Cairn, Baunteen, Co. Limerick
Co. Limerick |
Cairns
A prehistoric cairn that has effectively vanished is a strange thing to go looking for, yet the site at Baunteen in County Limerick carries its own peculiar weight precisely because of what is no longer there.
When the Archaeological Survey of Ireland visited in 1999, surveyors found no surface remains of either the cairn or its cist, the stone-lined burial box that once sat at its centre. The site does not appear on Ordnance Survey Ireland maps. What remains is essentially a field on a slight north-west-facing slope, with open views in all directions, and the knowledge that something significant was once built here and then quietly taken apart.
The antiquarian Thomas Johnson Westropp recorded the site in two separate publications, in 1919 and 1920, and his descriptions give a sense of how substantial it once was. The cairn measured between roughly six and seven and a half metres across, built chiefly from small sandstone field stones, with the cist and kerb blocks fashioned from purple conglomerate, a visually striking rock composed of rounded fragments cemented together. Three of the kerb stones, which would originally have ringed the mound, still marked out a rough semicircle when Westropp visited. The cist's western end stone was nearly two metres long and stood almost a metre high. By his 1920 account, however, the eastern ring wall, the cist covers, and most of the smaller stones had already been removed to build field fences, a fate that befell countless monuments across rural Ireland. Westropp also noted the cairn's proximity to a pair of conjoined enclosures roughly forty metres to the north, and linked the whole landscape to an older mythology: the Galtee Mountains were known in Irish tradition as Crotta Cliach, the harps of Cliach, after a divine harper named Cliu said to have given the mountains their name. The parallel watercourses and coombs running down the mountain's flanks were read as the strings of two harps.

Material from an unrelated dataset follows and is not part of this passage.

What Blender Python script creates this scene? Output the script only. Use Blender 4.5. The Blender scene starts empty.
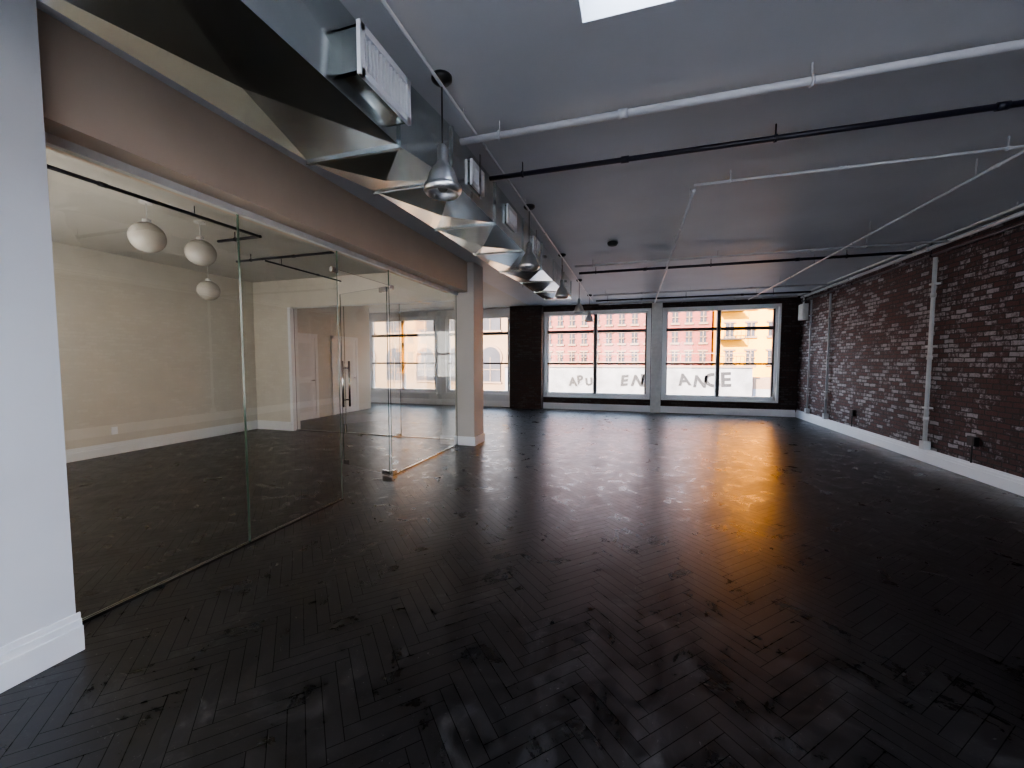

The site sits in pasture land in Baunteen townland, on the northern fringes of the Galtees. Because it is unregistered on standard maps and carries no visible surface trace, locating it requires checking the National Monuments Service record directly beforehand. The conjoined enclosures to the north, recorded under the references LI050-018001- and LI050-018002-, offer a more tangible landmark when approaching the area. Access across private farmland would require landowner permission. The landscape itself, with the Galtees rising behind and the low country opening to the north-west, gives some sense of why a monument was placed here, even if the monument itself is long gone.